Os resultados obtidos neste estudo com esquemas de pintura usados
comercialmente permitiram constatar que os resultados de exposição natural são
muito semelhantes aos obtidos através dos ensaios laboratoriais para todas as
amostras com danos nos revestimentos, nomeadamente para os ensaios de nevoeiro
salino, imersão em água do mar sintética e de delaminação catódica (sem ânodo).
Constatouse igualmente que os dois esquemas com anti-incrustantes formulados
com compostos com cobre, evidenciaram a melhor eficiência antivegetativa do que
o AI isento de cobre e com piritiona de zinco como biocida. Também ficou
provado que os AI com cobre não parecem ser os mais indicados para protecção de
estruturas de alumínio uma vez que conduzem a fenómenos de corrosão galvânica,
nomeadamente em estruturas que estejam sujeitas a danos nos revestimentos e
onde simultaneamente não seja garantida uma eficiente protecção catódica.
Resultados recentes sugerem que as quantidades de zinco e de cobre libertadas
pelas tintas AI conduzem a concentrações tóxicas em áreas com maior densidade
de embarcações.
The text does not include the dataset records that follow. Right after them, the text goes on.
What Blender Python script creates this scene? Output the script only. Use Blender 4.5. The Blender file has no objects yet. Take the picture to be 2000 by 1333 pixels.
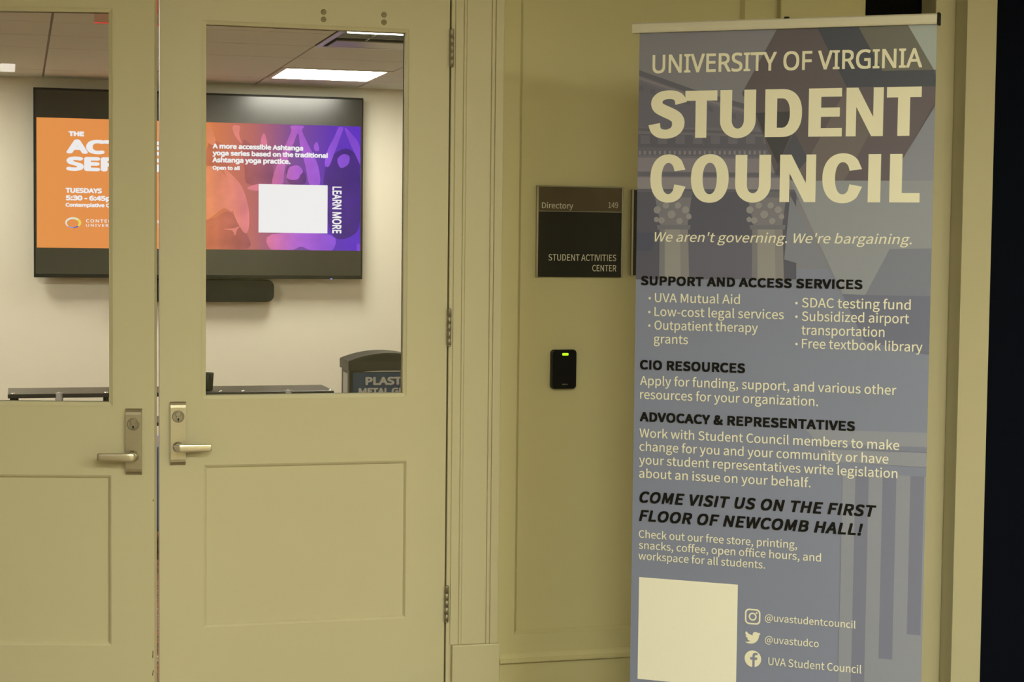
import bpy, bmesh, math, os, random
from mathutils import Vector, Matrix

random.seed(4)
C = bpy.context.scene.collection
SC = bpy.context.scene

# ------------------------------------------------------------------ camera
FPX, PITCH, ROLL, YAW = 3474.25, 0.0554957, 0.01140435, 0.27102844
EYE = Vector((0, 0, 1.5))
_fw = Vector((math.sin(YAW) * math.cos(PITCH), math.cos(YAW) * math.cos(PITCH), -math.sin(PITCH)))
_r0 = Vector((math.cos(YAW), -math.sin(YAW), 0))
_u0 = _r0.cross(_fw)
RT = math.cos(ROLL) * _r0 + math.sin(ROLL) * _u0
UP = RT.cross(_fw)
FW = _fw
cd = bpy.data.cameras.new('camera')
cam = bpy.data.objects.new('camera', cd)
C.objects.link(cam)
m = Matrix((RT, UP, -FW)).transposed().to_4x4()
m.translation = EYE
cam.matrix_world = m
cd.sensor_width = 36
cd.lens = 36 * FPX / 2000
cd.clip_start = 0.05
SC.camera = cam

# ------------------------------------------------------------------ world, view
w = bpy.data.worlds.new('world')
SC.world = w
w.use_nodes = True
w.node_tree.nodes['Background'].inputs[0].default_value = (0.01, 0.009, 0.007, 1)
w.node_tree.nodes['Background'].inputs[1].default_value = 0.2
SC.view_settings.view_transform = 'Standard'
SC.view_settings.look = 'None'
SC.view_settings.gamma = 1
SC.view_settings.use_curve_mapping = False
SC.view_settings.exposure = 0.0
try:
    SC.cycles.use_denoising = True
    SC.cycles.max_bounces = 8
    SC.cycles.transparent_max_bounces = 12
    SC.cycles.caustics_reflective = False
    SC.cycles.caustics_refractive = False
    SC.cycles.sample_clamp_indirect = 4
except Exception:
    pass

# lamp strengths (the emitting diffusers are built further down with their fixtures)
HALL_LAMP = (55.5, (1.0, 0.985, 0.69))
HALL_END_LAMP = (17.0, (1.0, 0.95, 0.85))
ROOM_FILL_LAMP = (74.0, (1.0, 0.97, 0.87))
ROOM_LAMP_NEAR_TV = (29.0, (1.0, 0.97, 0.87))
TUBE_LAMP = (6.0, (1.0, 0.97, 0.90))

# main planes
D = 5.562          # front of the closed door leaf
DT = 5.712         # room side of the door wall
YW = 11.62         # far wall of the room
HC, RC = 2.75, 2.50  # ceilings: hall, room
FL = -0.12          # floor


def ray(x, y):
    return RT * ((x - 1000) / FPX) - UP * ((y - 666.5) / FPX) + FW


def on_y(x, y, Y):
    d = ray(x, y)
    return EYE + d * (Y / d.y)


def on_z(x, y, Z):
    d = ray(x, y)
    return EYE + d * ((Z - 1.5) / d.z)


# ------------------------------------------------------------------ materials
def lin(c):
    c = c / 255.0
    return c / 12.92 if c <= 0.04045 else ((c + 0.055) / 1.055) ** 2.4


def srgb(r, g, b):
    return (lin(r), lin(g), lin(b))


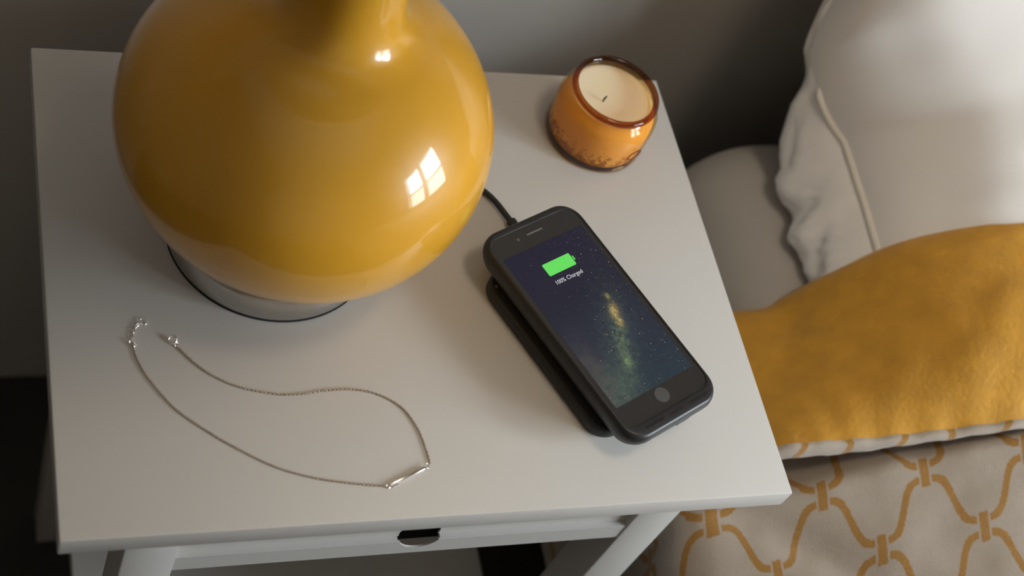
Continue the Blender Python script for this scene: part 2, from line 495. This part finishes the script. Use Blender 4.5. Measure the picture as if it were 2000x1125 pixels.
boxes('window_frame', [(-.05, .05, -hw, hw, 0, fr), (-.05, .05, -hw, hw, wh - fr, wh),
                       (-.05, .05, -hw, -hw + fr, fr, wh - fr), (-.05, .05, hw - fr, hw, fr, wh - fr)], MAT['frame_white'], win)
boxes('mullion', [(-.03, .03, -.036, .036, fr, wh - fr)], MAT['frame_white'], win)
boxes('transom', [(-.025, .025, -hw + fr, -.036, wh*.42, wh*.42 + .03), (-.025, .025, .036, hw - fr, wh*.42, wh*.42 + .03)], MAT['frame_white'], win)
for ya, yb in ((-hw + fr, -.036), (.036, hw - fr)):
    for za, zb in ((fr, wh*.42), (wh*.42 + .03, wh - fr)):
        boxes('pane', [(-.003, .003, ya, yb, za, zb)], MAT['pane' if za > wh*.3 else 'pane_screen'], win)

# ------------------------------------------------------------------ added ceiling fill light, unseen, warms the tabletop from above
cl_ = empty('ceiling_fill', (0.545, -0.195, ZC))
tag(cl_, 'added round ceiling light, unseen warm fill above the bedside', 'lamp')
lathe('canopy', [(0, 0), (.22, 0), (.22, -.03), (.205, -.034), (.205, -.02), (0, -.02)], MAT['frame_white'], cl_, 64, sharp=40)
lathe('diffuser', [(.204, -.024), (.198, -.040), (.15, -.052), (.08, -.058), (0, -.060)], MAT['diffuser'], cl_, 64)
cld = bpy.data.lights.new('ceiling_fill_light', 'AREA')
cld.shape = 'DISK'; cld.size = 0.34; cld.energy = 8.8; cld.color = (1.0, 0.83, 0.64)
clo = link(bpy.data.objects.new('ceiling_fill_light', cld), cl_)
clo.location = (0, 0, -.066)

# ------------------------------------------------------------------ nightstand
ns = empty('nightstand', (0.23, 0.175, 0))
tag(ns, 'white painted nightstand with a drawer, standing beside the bed', 'nightstand')
def nb(name, b, mat='white_paint', bevel=0.0015, parent=ns):
    bl = [(x0 - 0.23, x1 - 0.23, y0 - 0.175, y1 - 0.175, z0 + Z0, z1 + Z0) for (x0, x1, y0, y1, z0, z1) in b]
    return boxes(name, bl, MAT[mat], parent, bevel)
nb('tabletop', [(0, .46, 0, .35, -.0178, 0)], bevel=0.0012)
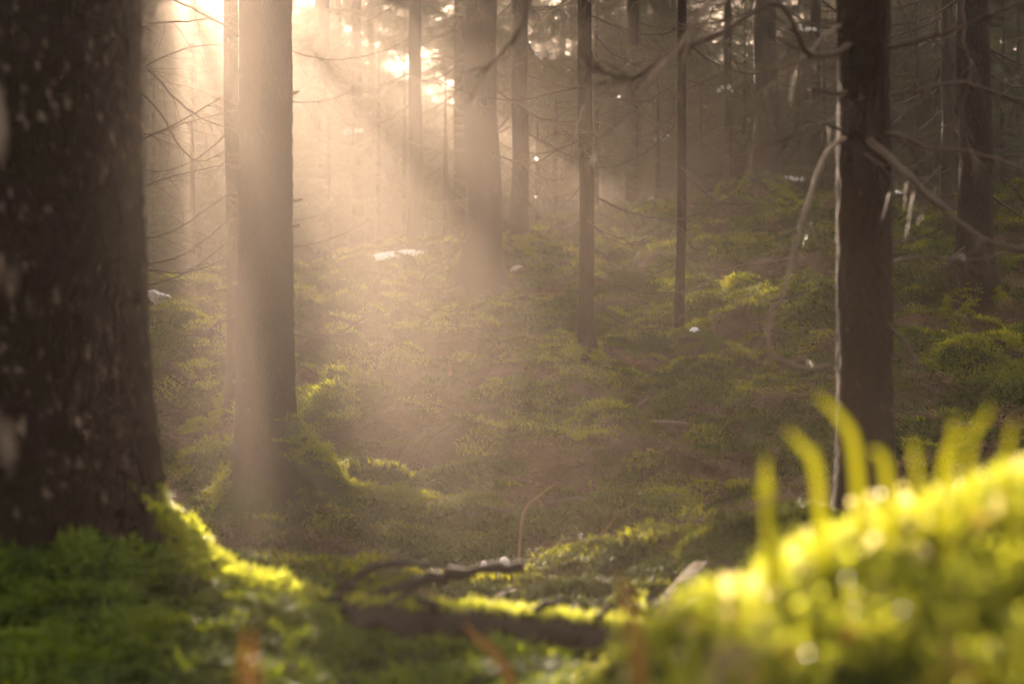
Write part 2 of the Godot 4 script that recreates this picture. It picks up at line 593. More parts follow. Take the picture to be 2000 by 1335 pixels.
func snow_mesh(seed_: int, long: float, deep: float, high: float) -> ArrayMesh:
	# thawing snow: a low crusty lump, broken at the rim
	var g := RandomNumberGenerator.new()
	g.seed = seed_
	var mb := MB.new()
	var rings := 7
	var sides := 28
	mb.v.append(Vector3(0, high, 0)); mb.c.append(Color.WHITE)
	for k in rings:
		var t := (k + 1.0) / rings
		for s in sides:
			var a := TAU * s / sides
			var e := 1.0 + 0.5 * n_mid.get_noise_3d(cos(a) * 0.5 + seed_, sin(a) * 0.5, 3.0) + 0.35 * n_fine.get_noise_3d(cos(a) * 0.16 + seed_, sin(a) * 0.16, 8.0)
			var y := high * (1.0 - pow(t, 2.6)) * (0.85 + 0.5 * n_fine.get_noise_3d(cos(a) * t * 0.35, sin(a) * t * 0.35, float(seed_)))
			mb.v.append(Vector3(cos(a) * t * long * e, y - (0.03 if k == rings - 1 else 0.0), sin(a) * t * deep * e))
			mb.c.append(Color.WHITE)
	for s in sides:
		mb.i.append(0); mb.i.append(1 + s); mb.i.append(1 + (s + 1) % sides)
	for k in rings - 1:
		for s in sides:
			var a := 1 + k * sides + s
			var b := 1 + k * sides + (s + 1) % sides
			mb.i.append(a); mb.i.append(b + sides); mb.i.append(b)
			mb.i.append(a); mb.i.append(a + sides); mb.i.append(b + sides)
	for t in range(0, mb.i.size(), 3):   # turn the faces upwards
		var a := mb.v[mb.i[t]]
		var f := (mb.v[mb.i[t + 2]] - a).cross(mb.v[mb.i[t + 1]] - a)
		if f.y < 0.0:
			var x := mb.i[t + 1]
			mb.i[t + 1] = mb.i[t + 2]
			mb.i[t + 2] = x
	mb.smooth()
	return mb.mesh(mats.snow, false)

# ------------------------------------------------------------------ where the crowns leave gaps for the sun
func gap(p: Vector3) -> float:
	# the canopy is open where the sun reaches the clearing; u, v: place across the sun's rays, from the clearing
	var q := p - Vector3(0, EYE, 0)
	var u := q.dot(sun_right)
	var v := q.dot(sun_up)
	var r := Vector2(u, v).length()
	var a := rad_to_deg(atan2(-v, u))
	var open := 0.0
	if a > 36.0 and a < 70.0 and r < (1.4 if a < 53.0 else 1.2) and r > (0.02 if a > 50.0 else 0.75): open = 1.0
	if Vector2((u - 0.27) / 0.22, (v + 0.42) / 0.38).length() < 1.0: open = 1.0
	if a > 29.0 and a <= 36.0 and r > 0.75 and r < 1.4: open = 1.0
	if a > 79.5 and a < 83.5 and r > 1.0 and r < 2.2: open = 1.0
	if a > 20.0 and a < 32.0 and r > 2.7 and r < 4.6: open = 0.7
	if a > 54.0 and a < 64.5 and r > 1.0 and r < 4.0: open = 0.72
	if a > 46.0 and a < 50.5 and r > 1.2 and r < 3.4: open = 0.5
	if Vector2((u - 0.75) / 0.45, (v + 1.75) / 0.14).length() < 1.0: open = 1.0
	if Vector2((u - 0.2) / 0.36, (v + 1.85) / 0.2).length() < 1.0: open = 1.0
	if Vector2((u - 0.8) * 0.8, (v + 2.95) * 1.5).length() < 0.4: open = 1.0
	if Vector2(u - 0.2, (v + 3.6) * 1.3).length() < 0.35: open = 1.0
	if Vector2((u + 0.05) * 0.8, (v + 3.0) * 1.3).length() < 0.4: open = 0.7
	if v < -2.3 and v > -4.6 and u > 0.5 and u < 6.5: open = maxf(open, clampf(0.10 + 1.2 * n_mid.get_noise_2d(u * 0.9, v * 0.9 + 9.0), 0.0, 0.75))
	if u > 2.5 and v < -0.3 and v > -6.0 and n_low.get_noise_2d(u * 1.3, v * 0.9 + 4.0) > 0.10: open = maxf(open, 0.8)
	if absf(u - 2.2) < 0.11 and v < -0.45 and v > -2.2 and n_mid.get_noise_2d(v * 2.4, 3.0) > -0.18: open = 1.0
	if Vector2(u - 7.8, (v + 4.4) * 1.3).length() < 0.5: open = 1.0
	if Vector2(u - 5.2, (v + 3.6) * 1.3).length() < 0.45: open = 1.0
	return open

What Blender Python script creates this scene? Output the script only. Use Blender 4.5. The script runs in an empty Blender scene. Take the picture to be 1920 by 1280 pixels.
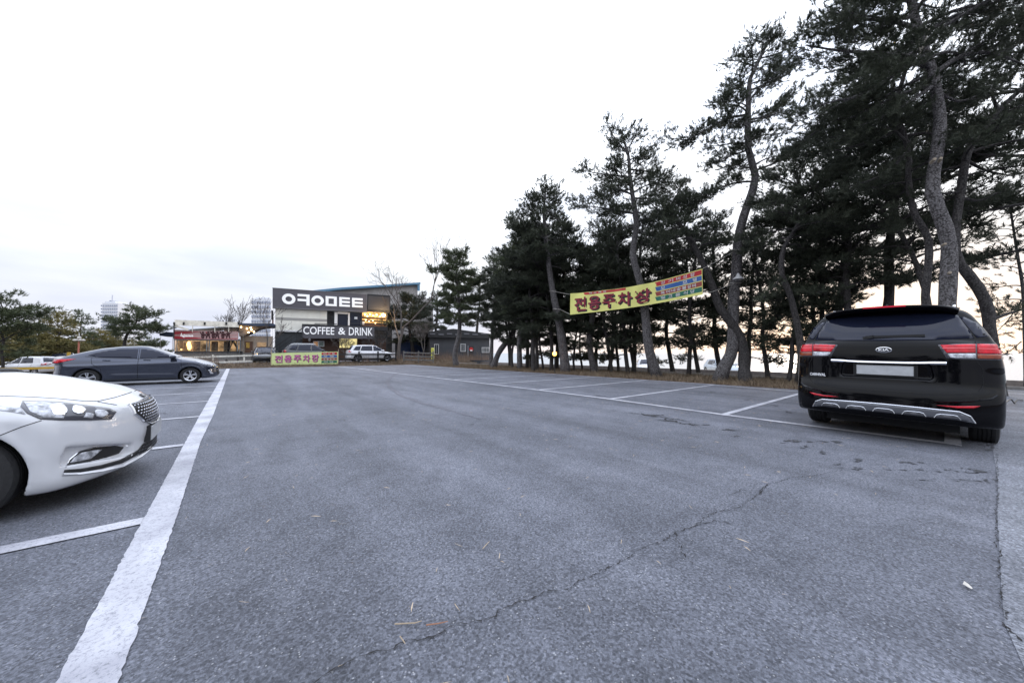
import bpy, math, random
import numpy as np
from mathutils import Vector, Matrix
from mathutils.bvhtree import BVHTree
from mathutils.geometry import delaunay_2d_cdt

scene = bpy.context.scene
COL = scene.collection
R = math.radians

# ------------------------------------------------------------------ camera, sky, sun, exposure
EYE = 1.17                      # eye height in metres
FPX = 652.0                     # focal length in pixels of the 1920 px wide photograph
PITCH = math.atan(22 / 652.0)
YAW = math.atan(519 / 652.0)    # the rows of stalls run this far left of the view axis
cd = bpy.data.cameras.new('camera')
cam = bpy.data.objects.new('camera', cd); COL.objects.link(cam)
cam.location = (0, 0, EYE); cam.rotation_euler = (math.pi / 2 + PITCH, 0, -YAW)
cd.sensor_width = 36; cd.lens = 36 * FPX / 1920; cd.clip_start = 0.05; cd.clip_end = 20000
scene.camera = cam

SUN_EL, SUN_AZ = R(4), R(82)    # azimuth clockwise from +Y: the sun sets behind the grove
w = bpy.data.worlds.new('World'); scene.world = w; w.use_nodes = True
nt = w.node_tree; nt.nodes.clear()
def wn(t, **k):
    n = nt.nodes.new(t)
    for a, b in k.items(): setattr(n, a, b)
    return n
L_ = nt.links.new
out = wn('ShaderNodeOutputWorld'); mix = wn('ShaderNodeMixShader')
sky = wn('ShaderNodeTexSky'); sky.sky_type = 'NISHITA'; sky.sun_disc = False
sky.sun_elevation = SUN_EL; sky.sun_rotation = SUN_AZ
bg1 = wn('ShaderNodeBackground'); bg1.inputs[1].default_value = 0.12; L_(sky.outputs[0], bg1.inputs[0])
tc = wn('ShaderNodeTexCoord'); sep = wn('ShaderNodeSeparateXYZ'); L_(tc.outputs['Generated'], sep.inputs[0])
# overcast luminance: pale at the horizon, brighter overhead
ramp = wn('ShaderNodeValToRGB'); L_(sep.outputs[2], ramp.inputs[0])
e = ramp.color_ramp.elements
e[0].position = 0.0; e[0].color = (0.380, 0.398, 0.468, 1)
e[1].position = 1.0; e[1].color = (1.12, 1.22, 1.46, 1)
for p, c in ((0.10, (0.385, 0.402, 0.460, 1)), (0.20, (0.455, 0.475, 0.51, 1)), (0.33, (0.66, 0.68, 0.72, 1)), (0.55, (0.86, 0.92, 1.04, 1))):
    x = e.new(p); x.color = c
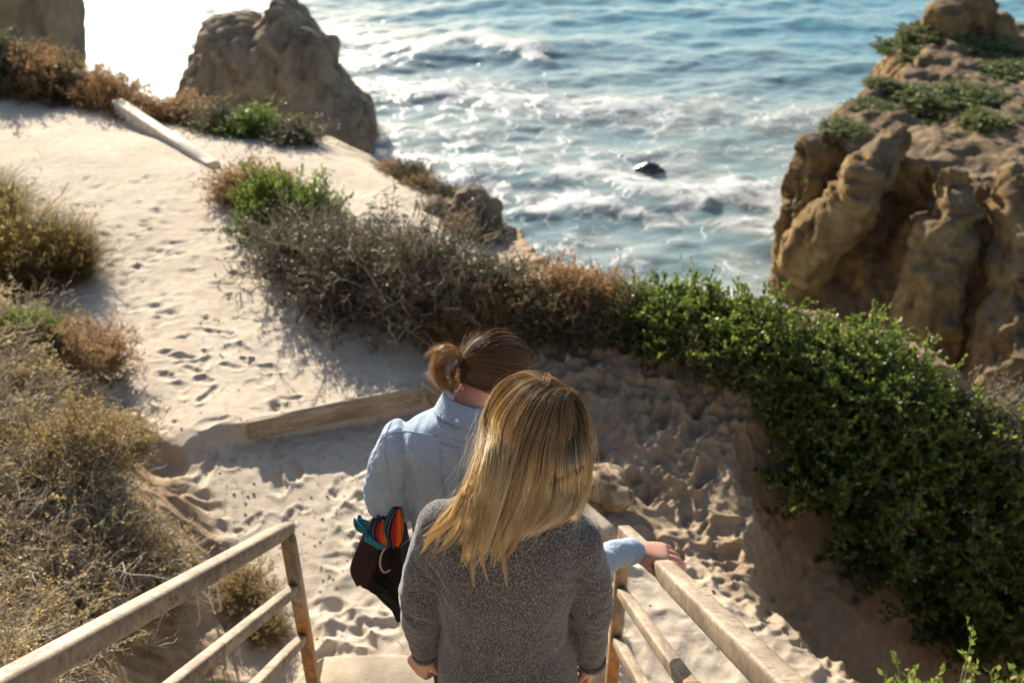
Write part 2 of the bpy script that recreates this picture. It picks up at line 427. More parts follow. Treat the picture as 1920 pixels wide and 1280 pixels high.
# ------------------------------------------------------------------ the sea
sx = spans((-4000, -600, 400), (-600, -120, 40), (-120, -45, 3), (-45, 40, .2), (40, 120, 3), (120, 600, 40), (600, 4001, 400))
sy = spans((-600, 0, 100), (0, 14, 2), (14, 46, .16), (46, 80, .28), (80, 140, 1.2), (140, 600, 12), (600, 2000, 100), (2000, 9001, 1000))
SX, SY = np.meshgrid(sx, sy)
fine = sstep(130, 70, SY) * sstep(110, 50, np.abs(SX))
wx = SX + 2.0 * fbm(SX * .09, SY * .09, 0, 3, 101); wy = SY + 2.6 * fbm(SX * .07, SY * .07, 0, 3, 102)
def crest(ph, sharp): 
    s = .5 + .5 * np.sin(ph); return s ** sharp
near = sstep(52, 36, SY)
sw1 = crest(2 * np.pi * (wy + .22 * wx) / 7.5, 3.0); sw2 = crest(2 * np.pi * (wy * 1.0 - .35 * wx) / 4.1 + 1, 2.2)
chop = fbm(wx * .55, wy * .9, 0, 5, 105)
SZ = .15 * sw1 * (.6 + .5 * near) + .08 * sw2 + .11 * chop + .07 * fbm(wx * 1.7, wy * 2.3, 0, 3, 107)
SZ = SZ * fine
f1 = fbm(SX * .10, SY * .13, 0, 4, 111)
foam = sstep(60, 36, SY + 9 * f1 + .34 * SX) * .88 + .25 * (f1 > 9)
foam = foam * (.62 + .55 * sw1) + .30 * chop * near
# broken crest farther out
cl = np.array([WZ(780, 100, SEA)[:2], WZ(900, 78, SEA)[:2], WZ(990, 100, SEA)[:2], WZ(1010, 108, SEA)[:2]])
dc = np.abs(sdist(SX, SY, cl) + .5 * vnoise(SX * .8, SY * .8, 0, 5))
foam = np.maximum(foam, 1.1 * np.exp(-(dc / .9) ** 2) * fine)
SZ += .3 * np.exp(-(dc / 1.2) ** 2)
for L in ([(1000, 395), (1130, 388), (1250, 405), (1380, 425), (1470, 440)], [(1020, 330), (1120, 322), (1230, 360), (1300, 380)], [(1330, 385), (1370, 345), (1400, 370)], [(760, 300), (880, 305), (960, 310)]):
    cl = np.array([WZ(a, b, SEA)[:2] for a, b in L]); dd = sdist(SX, SY, cl) + .35 * vnoise(SX, SY, 0, 6)
    foam = np.maximum(foam, 1.0 * np.exp(-((np.abs(dd) - .1) / .8) ** 2)); SZ += .15 * np.exp(-(np.abs(dd + .3) / .7) ** 2)
    foam = foam - .5 * np.exp(-((dd + 1.25) / .42) ** 2)
foam = np.maximum(foam, .42 * sstep(60, 40, SY + .34 * SX) * (SY > 10))
g = MB(); ny, nx = SX.shape; idx = np.arange(nx * ny).reshape(ny, nx)
F = np.stack([idx[:-1, :-1], idx[:-1, 1:], idx[1:, 1:], idx[1:, :-1]], -1).reshape(-1, 4)
g.add(np.stack([SX, SY, SZ + SEA], -1).reshape(-1, 3), F, np.clip(foam, 0, 1.2).ravel())
m = M('sea water', rough=.16, spec=.27); t = NT(m); t.b.inputs['IOR'].default_value = 1.33
fo = t.attr('tint')
swv = t.noise(.55, 3, .5, 1.2)
dn = t.n('TexNoise'); dn.inputs['Scale'].default_value = .5; dn.inputs['Detail'].default_value = 4; t.l(t.coord(), dn.inputs['Vector'])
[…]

Neste momento equaciona-se a imposição de novas regulamentações
relativamente ao uso destes AI com compostos com cobre e com zinco [22-23].
Na última década tem-se desenvolvido e utilizado com muita frequência tintas AI
com silicone [10]. No entanto, embora estas formulações sejam muito eficientes
[24], conduzem a vários problemas durante a aplicação dos produtos
(contaminações locais), assim como têm custos mais elevados, baixa resistência
mecânica e maiores custos da manutenção.
Recentes avanços em nanotecnologia e na ciência de polímeros e o
desenvolvimento de superfícies bioinspiradas na natureza, nomeadamente no
recurso a proteínas, bactérias e organismos marinhos têm e terão, num futuro
próximo, um impacto significativo sobre o desenvolvimento de uma nova geração
de revestimentos ecológicos marinhos [9-25].